> What is being asked: Provide an exact copy of the lines from the beginning of the records through the line that includes "C.camera = cam", and of no others.
——
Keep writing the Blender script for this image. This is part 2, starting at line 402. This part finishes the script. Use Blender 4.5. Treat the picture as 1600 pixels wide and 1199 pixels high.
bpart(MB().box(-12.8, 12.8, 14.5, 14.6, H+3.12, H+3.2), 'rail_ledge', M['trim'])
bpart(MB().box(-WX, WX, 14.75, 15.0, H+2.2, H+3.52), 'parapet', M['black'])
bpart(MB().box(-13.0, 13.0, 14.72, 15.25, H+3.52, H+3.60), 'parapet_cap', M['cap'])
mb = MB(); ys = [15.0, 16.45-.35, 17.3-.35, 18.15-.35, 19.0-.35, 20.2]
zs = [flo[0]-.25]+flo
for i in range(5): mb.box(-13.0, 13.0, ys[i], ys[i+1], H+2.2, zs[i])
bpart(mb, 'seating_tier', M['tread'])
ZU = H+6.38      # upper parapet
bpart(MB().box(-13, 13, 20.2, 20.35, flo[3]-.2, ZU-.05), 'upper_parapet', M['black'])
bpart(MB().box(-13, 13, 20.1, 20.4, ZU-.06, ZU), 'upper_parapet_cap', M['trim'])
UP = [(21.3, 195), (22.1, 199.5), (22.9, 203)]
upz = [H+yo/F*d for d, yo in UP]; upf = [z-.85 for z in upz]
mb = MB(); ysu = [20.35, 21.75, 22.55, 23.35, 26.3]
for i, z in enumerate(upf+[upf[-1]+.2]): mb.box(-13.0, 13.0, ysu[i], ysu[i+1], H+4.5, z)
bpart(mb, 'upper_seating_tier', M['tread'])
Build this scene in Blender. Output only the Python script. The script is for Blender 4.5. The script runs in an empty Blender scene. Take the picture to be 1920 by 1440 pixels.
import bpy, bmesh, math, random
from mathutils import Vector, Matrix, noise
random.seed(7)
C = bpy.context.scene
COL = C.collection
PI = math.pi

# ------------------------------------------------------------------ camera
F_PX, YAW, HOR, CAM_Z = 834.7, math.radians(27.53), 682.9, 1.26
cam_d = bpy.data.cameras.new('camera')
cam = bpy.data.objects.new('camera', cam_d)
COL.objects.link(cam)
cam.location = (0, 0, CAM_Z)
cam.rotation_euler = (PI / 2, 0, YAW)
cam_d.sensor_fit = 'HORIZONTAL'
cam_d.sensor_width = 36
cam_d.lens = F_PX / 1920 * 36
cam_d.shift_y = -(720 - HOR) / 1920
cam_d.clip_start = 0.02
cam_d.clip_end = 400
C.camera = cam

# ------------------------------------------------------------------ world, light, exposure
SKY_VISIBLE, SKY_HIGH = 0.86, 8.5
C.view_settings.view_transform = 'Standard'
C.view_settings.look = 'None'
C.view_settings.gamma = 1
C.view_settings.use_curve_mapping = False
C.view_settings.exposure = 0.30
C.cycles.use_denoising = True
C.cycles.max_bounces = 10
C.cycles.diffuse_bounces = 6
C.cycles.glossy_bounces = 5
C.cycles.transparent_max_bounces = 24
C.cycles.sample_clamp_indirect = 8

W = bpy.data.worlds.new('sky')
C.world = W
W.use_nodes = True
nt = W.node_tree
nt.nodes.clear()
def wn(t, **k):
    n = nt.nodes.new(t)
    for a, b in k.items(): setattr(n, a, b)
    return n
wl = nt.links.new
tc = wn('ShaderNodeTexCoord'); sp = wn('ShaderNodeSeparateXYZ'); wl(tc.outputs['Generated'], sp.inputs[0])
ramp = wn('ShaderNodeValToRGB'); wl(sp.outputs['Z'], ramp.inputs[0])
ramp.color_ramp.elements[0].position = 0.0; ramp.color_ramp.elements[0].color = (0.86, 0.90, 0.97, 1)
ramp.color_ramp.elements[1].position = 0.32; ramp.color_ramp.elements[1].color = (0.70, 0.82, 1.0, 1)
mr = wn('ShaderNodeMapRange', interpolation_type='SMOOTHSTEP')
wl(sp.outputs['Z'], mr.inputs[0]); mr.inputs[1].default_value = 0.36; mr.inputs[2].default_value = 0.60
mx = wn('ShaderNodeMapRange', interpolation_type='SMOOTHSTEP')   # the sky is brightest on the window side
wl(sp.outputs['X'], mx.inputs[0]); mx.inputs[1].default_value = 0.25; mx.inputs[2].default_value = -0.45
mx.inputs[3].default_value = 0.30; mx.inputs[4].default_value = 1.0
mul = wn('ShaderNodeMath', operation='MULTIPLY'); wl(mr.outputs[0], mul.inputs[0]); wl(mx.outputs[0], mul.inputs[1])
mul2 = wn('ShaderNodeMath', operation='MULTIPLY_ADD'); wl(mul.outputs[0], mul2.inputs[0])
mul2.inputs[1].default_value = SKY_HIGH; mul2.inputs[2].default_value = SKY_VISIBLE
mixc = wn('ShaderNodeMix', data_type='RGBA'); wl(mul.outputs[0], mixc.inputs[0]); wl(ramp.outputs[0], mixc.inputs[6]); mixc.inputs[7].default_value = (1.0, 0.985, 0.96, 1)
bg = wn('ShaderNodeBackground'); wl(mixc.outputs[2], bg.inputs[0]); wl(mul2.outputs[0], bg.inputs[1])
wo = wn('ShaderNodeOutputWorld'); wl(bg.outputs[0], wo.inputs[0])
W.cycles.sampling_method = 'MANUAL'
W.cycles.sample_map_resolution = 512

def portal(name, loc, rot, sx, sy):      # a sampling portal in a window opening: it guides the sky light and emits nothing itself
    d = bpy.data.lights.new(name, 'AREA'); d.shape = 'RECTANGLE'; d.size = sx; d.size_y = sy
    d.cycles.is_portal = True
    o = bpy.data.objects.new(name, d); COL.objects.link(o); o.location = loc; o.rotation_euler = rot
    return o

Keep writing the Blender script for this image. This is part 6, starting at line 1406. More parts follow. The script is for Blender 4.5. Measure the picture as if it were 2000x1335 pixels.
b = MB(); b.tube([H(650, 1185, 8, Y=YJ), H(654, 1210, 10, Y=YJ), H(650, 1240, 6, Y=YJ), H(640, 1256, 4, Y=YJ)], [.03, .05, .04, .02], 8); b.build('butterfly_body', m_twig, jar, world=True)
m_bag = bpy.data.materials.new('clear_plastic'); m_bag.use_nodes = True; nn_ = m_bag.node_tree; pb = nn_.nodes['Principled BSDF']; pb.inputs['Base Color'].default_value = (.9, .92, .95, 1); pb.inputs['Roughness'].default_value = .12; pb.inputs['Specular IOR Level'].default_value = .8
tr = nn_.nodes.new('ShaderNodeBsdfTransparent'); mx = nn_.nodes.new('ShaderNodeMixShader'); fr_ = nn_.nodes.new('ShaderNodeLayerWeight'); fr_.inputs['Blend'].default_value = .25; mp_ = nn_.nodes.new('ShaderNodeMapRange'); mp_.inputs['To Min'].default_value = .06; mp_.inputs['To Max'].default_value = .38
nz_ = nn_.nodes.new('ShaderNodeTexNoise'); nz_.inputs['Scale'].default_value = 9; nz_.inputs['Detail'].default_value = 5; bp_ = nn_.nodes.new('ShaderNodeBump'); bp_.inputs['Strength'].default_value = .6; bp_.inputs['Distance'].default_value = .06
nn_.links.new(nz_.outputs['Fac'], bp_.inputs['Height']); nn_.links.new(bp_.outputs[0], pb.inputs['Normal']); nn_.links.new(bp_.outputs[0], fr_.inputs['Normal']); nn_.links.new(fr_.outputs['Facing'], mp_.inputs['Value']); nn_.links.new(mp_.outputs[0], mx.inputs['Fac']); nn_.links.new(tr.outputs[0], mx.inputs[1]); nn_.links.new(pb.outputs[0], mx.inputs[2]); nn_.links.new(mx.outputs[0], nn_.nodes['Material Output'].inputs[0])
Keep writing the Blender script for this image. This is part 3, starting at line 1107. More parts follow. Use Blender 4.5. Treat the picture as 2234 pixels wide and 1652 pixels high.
——
> Result of the task:
Keep writing the Blender script for this image. This is part 2, starting at line 402. This part finishes the script. Use Blender 4.5. Treat the picture as 1600 pixels wide and 1199 pixels high.
bpart(MB().box(-12.8, 12.8, 14.5, 14.6, H+3.12, H+3.2), 'rail_ledge', M['trim'])
bpart(MB().box(-WX, WX, 14.75, 15.0, H+2.2, H+3.52), 'parapet', M['black'])
bpart(MB().box(-13.0, 13.0, 14.72, 15.25, H+3.52, H+3.60), 'parapet_cap', M['cap'])
mb = MB(); ys = [15.0, 16.45-.35, 17.3-.35, 18.15-.35, 19.0-.35, 20.2]
zs = [flo[0]-.25]+flo
for i in range(5): mb.box(-13.0, 13.0, ys[i], ys[i+1], H+2.2, zs[i])
bpart(mb, 'seating_tier', M['tread'])
ZU = H+6.38      # upper parapet
bpart(MB().box(-13, 13, 20.2, 20.35, flo[3]-.2, ZU-.05), 'upper_parapet', M['black'])
bpart(MB().box(-13, 13, 20.1, 20.4, ZU-.06, ZU), 'upper_parapet_cap', M['trim'])
UP = [(21.3, 195), (22.1, 199.5), (22.9, 203)]
upz = [H+yo/F*d for d, yo in UP]; upf = [z-.85 for z in upz]
mb = MB(); ysu = [20.35, 21.75, 22.55, 23.35, 26.3]
for i, z in enumerate(upf+[upf[-1]+.2]): mb.box(-13.0, 13.0, ysu[i], ysu[i+1], H+4.5, z)
bpart(mb, 'upper_seating_tier', M['tread'])
Build this scene in Blender. Output only the Python script. The script is for Blender 4.5. The script runs in an empty Blender scene. Take the picture to be 1920 by 1440 pixels.
import bpy, bmesh, math, random
from mathutils import Vector, Matrix, noise
random.seed(7)
C = bpy.context.scene
COL = C.collection
PI = math.pi

# ------------------------------------------------------------------ camera
F_PX, YAW, HOR, CAM_Z = 834.7, math.radians(27.53), 682.9, 1.26
cam_d = bpy.data.cameras.new('camera')
cam = bpy.data.objects.new('camera', cam_d)
COL.objects.link(cam)
cam.location = (0, 0, CAM_Z)
cam.rotation_euler = (PI / 2, 0, YAW)
cam_d.sensor_fit = 'HORIZONTAL'
cam_d.sensor_width = 36
cam_d.lens = F_PX / 1920 * 36
cam_d.shift_y = -(720 - HOR) / 1920
cam_d.clip_start = 0.02
cam_d.clip_end = 400
C.camera = cam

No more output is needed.